In a segment on the NPR show All Things Considered memorializing Nimoy following his death in 2015, host Arun Rath, who is of Anglo-Indian descent, explained the identification he felt with Spock as a child.
“Spock was the first biracial character I’d ever encountered in popular culture. And so weird as it may sound, Spock was a role model for me,” Rath said. “Watching him as a kid, I knew he understood the weird, wonderful, and awkward space mixed-race, mixed-culture individuals inhabit. I promised myself long ago that if I ever met or interviewed Mr. Nimoy, I would thank him for what that meant to me as a boy.”
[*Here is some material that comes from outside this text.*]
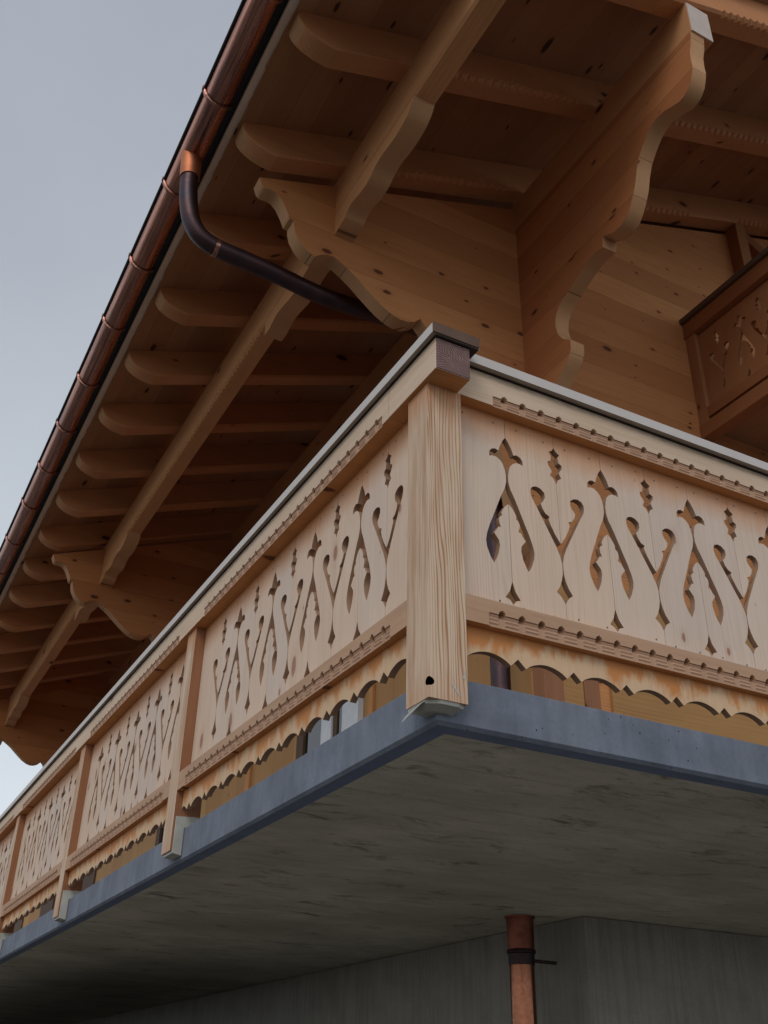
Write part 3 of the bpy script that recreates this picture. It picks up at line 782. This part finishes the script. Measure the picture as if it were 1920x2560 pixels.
# intermediate posts
def post_mesh(y0, y1):
    bm = bmesh.new(); box(bm, 0, .155, y0, y1, -.13, 1.2315)
    for f in bm.faces:
        f.material_index = 1 if f.calc_center_median().y < y0+1e-4 or f.calc_center_median().y > y1-1e-4 else 0
    return bm
for y0, y1 in posts_y:
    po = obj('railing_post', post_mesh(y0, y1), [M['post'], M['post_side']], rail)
    # film wrapped steel foot between post and slab
    bm = bmesh.new()
    prism(bm, [(.012, -.145), (SX-.002, -.155), (SX-.002, .001), (.29, .004), (.27, .05), (.16, .068), (.012, .06)], 'Y', y0-.006, y1-.012)
    obj('wrapped_foot', bm, M['film'], po, bevel=.004)
obj('railing_post', B(2.905, 3.055, 0, .155, -.13, 1.2315), M['post'], rail)
# film round the foot of the corner post
bm = bmesh.new()
b0 = [(.004, .03), (.05, .004), (.125, .004), (.156, .02), (.156, .156), (.004, .156)]
b1 = [(.03, .07), (.06, .05), (.11, .05), (.135, .07), (.12, .12), (.03, .12)]
loft(bm, [[(x, y, -.1215) for x, y in b0], [(x*.96+.003, y*.96+.004, -.134) for x, y in b0], [(x, y, -.149) for x, y in b1]])
obj('wrapped_foot', bm, M['film'], cp, smooth=False)
bm = bmesh.new()
fl = [((.012, .03, -.124), (.012, .10, -.124)), ((-.004, .035, -.133), (.0, .115, -.138)), ((-.014, .06, -.148), (-.012, .125, -.150)), ((-.02, .10, -.163), (-.018, .135, -.160)), ((-.024, .142, -.176), (-.023, .146, -.173))]
V = []
for a, b in fl:
    V.append([bm.verts.new(a), bm.verts.new(b)])
for p_, q_ in zip(V, V[1:]): bm.faces.new((p_[0], p_[1], q_[1], q_[0]))
fo = obj('film_flap', bm, M['film'], cp)
so = fo.modifiers.new('s', 'SOLIDIFY'); so.thickness = .0012
bm = bmesh.new()
for q in ([(.088, -.0008, -.055), (.094, -.0008, -.052), (.128, -.0008, -.092), (.124, -.0008, -.098)], [(.142, -.0008, .01), (.152, -.0008, -.005), (.150, -.0008, -.03), (.138, -.0008, -.028), (.146, -.0008, -.012)]):
    bm = bmesh.new(); bm.faces.new([bm.verts.new(v) for v in q])
    fo = obj('film_scrap', bm, M['film'], cp)
    so = fo.modifiers.new('s', 'SOLIDIFY'); so.thickness = .001; so.offset = 0

# ------------------------------------------------------------ upper balcony
ub = empty('upper_balcony', (5.03, 3.0, 4.5), 'reddish brown stained upper balcony projecting from the gable wall under the roof', 'balcony')
D = 4.51; UX = 5.03
bm = bmesh.new()
# end panel runs towards the viewer: s = distance out from the wall
planks(bm, seq(.10+.0, 'A', 0) or [(.367, 'V'), (.682, 'A'), (.942, 'V'), (1.2, 'A'), (1.45, 'V')], .13, 1.62, lambda s, t, z: (t, YW-s, z), UX+.05, UX+.078, D)
obj('fretwork_boards', bm, [M['brownZ'], M['brown']], ub)
hr = obj('hand_rail', B(UX-.01, UX+.13, YW-1.78, YW-.002, 5.80, 5.985), M['brown'], ub, bevel=.004)
obj('rail_cap', B(UX-.045, UX+.17, YW-1.82, YW-.002, 5.99, 6.05), M['darkwood'], ub, bevel=.004)
obj('lower_rail', B(UX, UX+.12, YW-1.62, YW-.131, 4.70, 4.825), M['brown'], ub, bevel=.004)
for s in (0.002, 1.62): obj('railing_post', B(UX+.001, UX+.125, YW-s-.128, YW-s, 4.55, 5.798), M['brownZ'], ub, bevel=.004)
obj('floor_beam', B(UX-.01, UX+.13, YW-1.75, YW-.002, 4.50, 4.66), M['brown'], ub, bevel=.004)
obj('floor_boards', B(UX+.131, 11, YW-1.74, YW-.002, 4.665, 4.70), M['boards'], ub)
for x in (6.05, 7.1, 8.15): obj('floor_joist', B(x, x+.14, YW-1.7, YW-.002, 4.50, 4.664), M['brown'], ub)
bm = bmesh.new()
planks(bm, seq(5.4, 'A', 20), 5.16, 11, RX, YW-1.72, YW-1.69, D)
obj('fretwork_boards', bm, [M['brownZ'], M['brown']], ub)
obj('hand_rail', B(UX+.131, 11, YW-1.78, YW-1.64, 5.80, 5.985), M['brown'], ub)
obj('rail_cap', B(UX+.171, 11, YW-1.82, YW-1.60, 5.99, 6.05), M['darkwood'], ub)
Writing for NPR’s Code Switch in a 2015 piece on Spock’s legacy also written after Nimoy’s death, Steve Haruch wrote that he, too, identified with Spock. Although Haruch, a Korean adoptee, is not mixed-race himself, he nonetheless connected to Spock’s embodiment of a multicultural upbringing. While, obviously, they cannot be conflated, I’ve also found in my personal life that mixed-race Asians, myself included, often have very similar sentiments and experiences to Asian adoptees.
“Spock was Otherness personified — and dignified,” Haruch wrote.
That last aspect, Spock’s steadfast cool and dignity, his quiet confidence in his capabilities and refusal to bend to what others think, is central to why he was so important to me, Fulbeck, Rath, Haruch, the girl in FaVE!, and so many others. While obviously transposed to a fictional setting, Spock’s tribulations deeply resemble those of many real-world multiracial individuals. Throughout my life, whenever I’ve felt down or that I didn’t belong, as silly as it might sound, I’ve looked to Spock. In him, I saw myself: a tall, skinny, black-haired guy, a mix of Jewish and Asian cultures, and above all, someone proud of his heritage, refusing to be denigrated or have the terms of his identity dictated by anyone else. To all my fellow Vulcan half-breeds, as Spock might say, live long and prosper.